Considering that the average cost of a data breach in the public cloud is $5 million, organizations are rethinking their cloud data protection strategies. 
This has given rise to the backup-as-a-service (BaaS) model, which allows organizations to store data in the cloud, with providers offering and managing the necessary infrastructure, software and support services. 
To help companies back up and protect their data specific to AWS, BaaS platform Clumio today released new data protection and backup capabilities for Amazon S3. AWS and Clumio will jointly demonstrate the new features at AWS re:Invent this week. 
“Amazon S3 is becoming increasingly critical to organizations, and its resident data needs to be protected,” said Chadd Kenney, VP of product at Clumio. 
However, S3 — an object storage service allowing AWS cloud customers to store data from anywhere — is a shared responsibility model that is not backed up by AWS. 
“They guarantee the availability of the platform and deal with issues like hardware failures,” said Kenney, “but you are responsible for backing up your data.”
The growth of BaaS
The global BaaS market is expected to grow by nearly $18 billion between 2022 and 2026, representing a compound annual growth rate (CAGR) of more than 33%. 

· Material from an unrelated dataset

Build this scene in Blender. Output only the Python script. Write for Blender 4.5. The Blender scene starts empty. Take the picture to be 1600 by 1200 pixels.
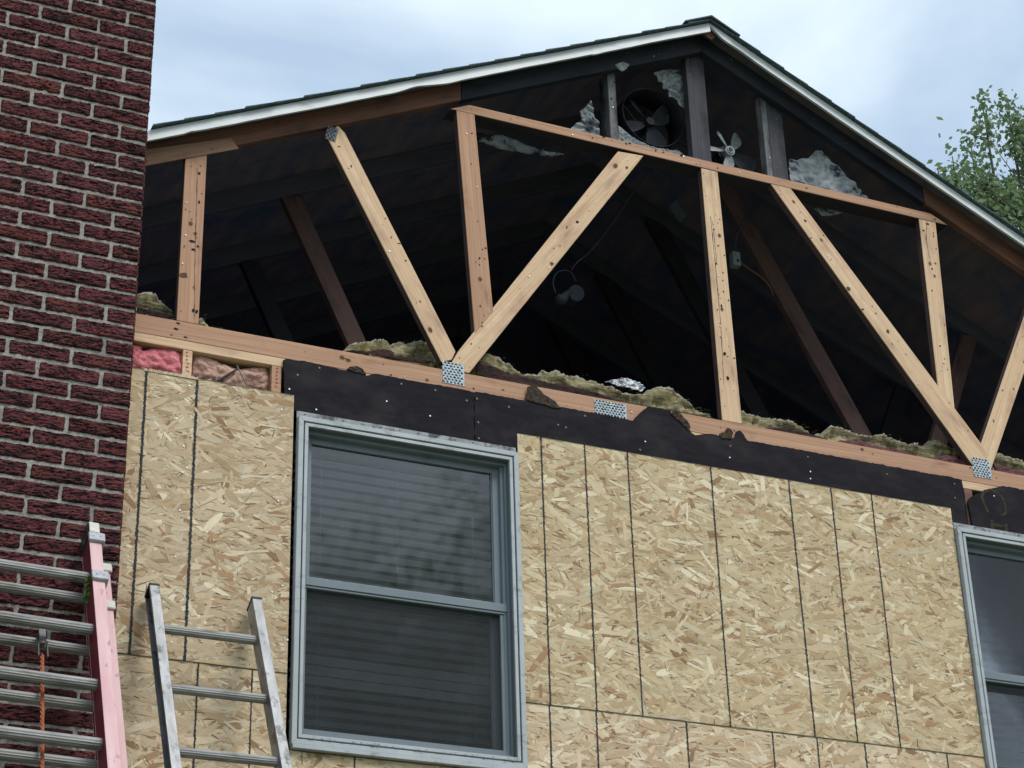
import bpy, bmesh, math, random, zlib
import numpy as np
from mathutils import Vector, Matrix, noise as mn
random.seed(7); RNG = np.random.default_rng(7)
SC = bpy.context.scene; COL = SC.collection
# ------------------------------------------------------------------ camera
F_PX = 3250.0
BR = Vector((0.91291743, -0.40730176, -0.02621145)).normalized()
BU = Vector((-0.16669638, -0.43070916, 0.8869622)).normalized()
BF = Vector((0.37255078, 0.80535389, 0.46109763)).normalized()
CAMP = Vector((0, -7.0, 1.6))
cd = bpy.data.cameras.new('camera'); cam = bpy.data.objects.new('camera', cd); COL.objects.link(cam)
cd.sensor_width = 36; cd.lens = F_PX / 1600 * 36; cd.clip_start = 0.05; cd.clip_end = 2000
cam.matrix_world = Matrix(((BR.x, BU.x, -BF.x, CAMP.x), (BR.y, BU.y, -BF.y, CAMP.y), (BR.z, BU.z, -BF.z, CAMP.z), (0, 0, 0, 1)))
SC.camera = cam
SC.render.resolution_x = 1024; SC.render.resolution_y = 768
# ------------------------------------------------------------------ world: overcast sky
SUN_EL, SUN_AZ = math.radians(52), math.radians(155)      # azimuth measured from +y towards +x
w = bpy.data.worlds.new('World'); SC.world = w; w.use_nodes = True
nt = w.node_tree; N = nt.nodes; L = nt.links; N.clear()
out = N.new('ShaderNodeOutputWorld'); bg = N.new('ShaderNodeBackground'); bg2 = N.new('ShaderNodeBackground'); add = N.new('ShaderNodeMixShader')
sky = N.new('ShaderNodeTexSky'); sky.sky_type = 'NISHITA'; sky.sun_disc = False
sky.sun_elevation = SUN_EL; sky.sun_rotation = SUN_AZ; sky.dust_density = 3
bg.inputs[1].default_value = 0.12
tc = N.new('ShaderNodeTexCoord'); mp = N.new('ShaderNodeMapping'); mp.inputs['Scale'].default_value = (1.0, 1.0, 2.2)
mp.inputs['Location'].default_value = (0.35, 0.2, 0.1)
cl = N.new('ShaderNodeTexNoise'); cl.inputs['Scale'].default_value = 3.2; cl.inputs['Detail'].default_value = 6; cl.inputs['Roughness'].default_value = .5; cl.inputs['Distortion'].default_value = .35
cr = N.new('ShaderNodeValToRGB'); cr.color_ramp.elements[0].position = .38; cr.color_ramp.elements[0].color = (.46, .60, .765, 1)
cr.color_ramp.elements[1].position = .59; cr.color_ramp.elements[1].color = (.82, .95, 1.05, 1)
L.new(tc.outputs['Generated'], mp.inputs['Vector']); L.new(mp.outputs[0], cl.inputs['Vector']); L.new(cl.outputs['Fac'], cr.inputs[0])
L.new(cr.outputs[0], bg2.inputs[0]); bg2.inputs[1].default_value = 0.86
L.new(sky.outputs[0], bg.inputs[0]); add.inputs[0].default_value = .88
L.new(bg.outputs[0], add.inputs[1]); L.new(bg2.outputs[0], add.inputs[2]); L.new(add.outputs[0], out.inputs[0])
sd = bpy.data.lights.new('sun', 'SUN'); sd.energy = 1.7; sd.angle = math.radians(25); sd.color = (1, .97, .92)
so = bpy.data.objects.new('sun', sd); COL.objects.link(so)
sv = Vector((math.sin(SUN_AZ) * math.cos(SUN_EL), math.cos(SUN_AZ) * math.cos(SUN_EL), math.sin(SUN_EL)))
so.rotation_euler = sv.to_track_quat('Z', 'Y').to_euler(); so.location = (0, -5, 20)
SC.view_settings.view_transform = 'Standard'; SC.view_settings.look = 'None'; SC.view_settings.gamma = 1
SC.view_settings.exposure = 0.42
SC.render.engine = 'CYCLES'

# ------------------------------------------------------------------ helpers
def at(px, py, y=0.0):
    """point of the photograph -> (x, z) on the vertical plane at depth y"""
    d = BR * ((px - 800) / F_PX) - BU * ((py - 600) / F_PX) + BF
    t = (7.0 + y) / d.y
    return (d.x * t, d.z * t + 1.6)

def mesh_obj(name, verts, faces, mats, parent=None, midx=None, loc=(0, 0, 0), rot=None, smooth=False, cols=None, uvs=None):
    me = bpy.data.meshes.new(name)
    me.from_pydata([tuple(v) for v in verts], [], [tuple(f) for f in faces])
    for m in (mats if isinstance(mats, (list, tuple)) else [mats]): me.materials.append(m)
    if midx is not None: me.polygons.foreach_set('material_index', np.asarray(midx, dtype=np.int32))
    if smooth: me.polygons.foreach_set('use_smooth', [True] * len(me.polygons))
    if cols is not None:                                   # per vertex colours of the pieces themselves
        a = me.color_attributes.new('piece', 'FLOAT_COLOR', 'POINT'); a.data.foreach_set('color', np.asarray(cols, dtype=np.float32).ravel())
    if uvs is not None:                                    # per vertex uv
        uvl = me.uv_layers.new(name='grain'); li = np.empty(len(me.loops), dtype=np.int32); me.loops.foreach_get('vertex_index', li)
        uvl.data.foreach_set('uv', np.asarray(uvs, dtype=np.float32)[li].ravel())
    me.update()
    o = bpy.data.objects.new(name, me); COL.objects.link(o)
    o.location = loc
    if rot is not None: o.rotation_euler = rot
    if parent is not None:
        o.parent = parent; o.matrix_parent_inverse = wmat(parent).inverted()
    return o

def wmat(o):
    m = Matrix.LocRotScale(o.location, o.rotation_euler, o.scale)
    if o.parent: m = wmat(o.parent) @ o.matrix_parent_inverse @ m
    return m

def thing(name, label, cat, loc=(0, 0, 0), group=None, rot=None):
    o = bpy.data.objects.new(name, None); COL.objects.link(o); o.location = loc
    if rot: o.rotation_euler = rot
    o['label'] = label; o['category'] = cat
    if group: o['group'] = group
    o.empty_display_size = .1
    return o

def tag(o, label=None, cat=None, group=None, kind=None):
    if label: o['label'] = label
    if cat: o['category'] = cat
    if group: o['group'] = group
    if kind: o['kind'] = kind
    return o

class MB:
    def __init__(s): s.v = []; s.f = []; s.m = []
    def add(s, V, Fs, m=0):
        n = len(s.v); s.v += [tuple(v) for v in V]; s.f += [tuple(i + n for i in f) for f in Fs]; s.m += [m] * len(Fs)
    def box(s, x0, x1, y0, y1, z0, z1, m=0):
        V = [(x, y, z) for x in (x0, x1) for y in (y0, y1) for z in (z0, z1)]
        s.add(V, [(0, 1, 3, 2), (4, 6, 7, 5), (0, 4, 5, 1), (2, 3, 7, 6), (0, 2, 6, 4), (1, 5, 7, 3)], m)
    def prism(s, poly, y0, y1, m=0):           # poly in (x,z)
        n = len(poly); V = [(x, y0, z) for x, z in poly] + [(x, y1, z) for x, z in poly]
        s.add(V, [tuple(range(n)), tuple(range(2 * n - 1, n - 1, -1))] + [(i, i + n, (i + 1) % n + n, (i + 1) % n) for i in range(n)], m)
    def disc(s, x, z, y, rx, rz, n=9, m=0, jit=0.0, ang=0):
        V = []
        for i in range(n):
            a = 2 * math.pi * i / n; r = 1 + random.uniform(-jit, jit)
            u, v = rx * r * math.cos(a), rz * r * math.sin(a)
            V.append((x + u * math.cos(ang) - v * math.sin(ang), y, z + u * math.sin(ang) + v * math.cos(ang)))
        s.add(V, [tuple(range(n))], m)
    def stud(s, x, z, y, r, h, m=0, n=8):       # nail head: low cylinder standing towards -y
        V = [(x + r * math.cos(2 * math.pi * i / n), y, z + r * math.sin(2 * math.pi * i / n)) for i in range(n)]
        V += [(a, y - h, c) for a, b, c in V]
        s.add(V, [tuple(range(n, 2 * n))] + [(i, (i + 1) % n, (i + 1) % n + n, i + n) for i in range(n)], m)
    def tube(s, pts, r, n=8, m=0, cap=True):
        P = [Vector(p) for p in pts]; rs = r if isinstance(r, (list, tuple)) else [r] * len(P); k = len(s.v); up = None
        for i, p in enumerate(P):
            t = (P[min(i + 1, len(P) - 1)] - P[max(i - 1, 0)]).normalized()
            a = Vector((0, 0, 1)) if abs(t.z) < .9 else Vector((1, 0, 0))
            if up is not None: a = up
            u = (a - t * a.dot(t)).normalized(); up = u; v = t.cross(u)
            for j in range(n):
                q = 2 * math.pi * j / n; s.v.append(tuple(p + (u * math.cos(q) + v * math.sin(q)) * rs[i]))
        for i in range(len(P) - 1):
            for j in range(n):
                s.f.append((k + i * n + j, k + i * n + (j + 1) % n, k + (i + 1) * n + (j + 1) % n, k + (i + 1) * n + j)); s.m.append(m)
        if cap:
            s.f.append(tuple(k + j for j in range(n))[::-1]); s.m.append(m)
            s.f.append(tuple(k + (len(P) - 1) * n + j for j in range(n))); s.m.append(m)
    def build(s, name, mats, parent=None, bevel=0, smooth=False, loc=(0, 0, 0), rot=None):
        o = mesh_obj(name, s.v, s.f, mats, parent, s.m, loc, rot, smooth)
        if bevel:
            b = o.modifiers.new('bevel', 'BEVEL'); b.width = bevel; b.segments = 1; b.limit_method = 'ANGLE'; b.angle_limit = math.radians(40)
        return o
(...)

For its part, Amazon has its own built-in backup capabilities that help counter overwriting or accidental data deletion. These include versioning (maintaining multiple object versions in the same bucket), replication (copying objects across S3 buckets) and object locking (object storing through a write-once-read-many model). 
However, organizations aren’t able to restore S3 objects or an entire bucket to a specific point in time; they can only revert objects to one of their last versions, said Kenney. 
Clumio’s platform seeks to address four challenges with S3, he said: protection from accidental deletions; recovery from ransomware and cyberthreats; adherence to compliance and SLA requirements (ISO 2700X, HIPAA, SOC 2); and reduction of AWS backup costs (storage spend or lack of visibility of costs across data services and apps). 
The platform protects data lakes on Amazon S3, databases such as Amazon RDS and DynamoDB, and application data infrastructure such as Amazon EC2 and EBS.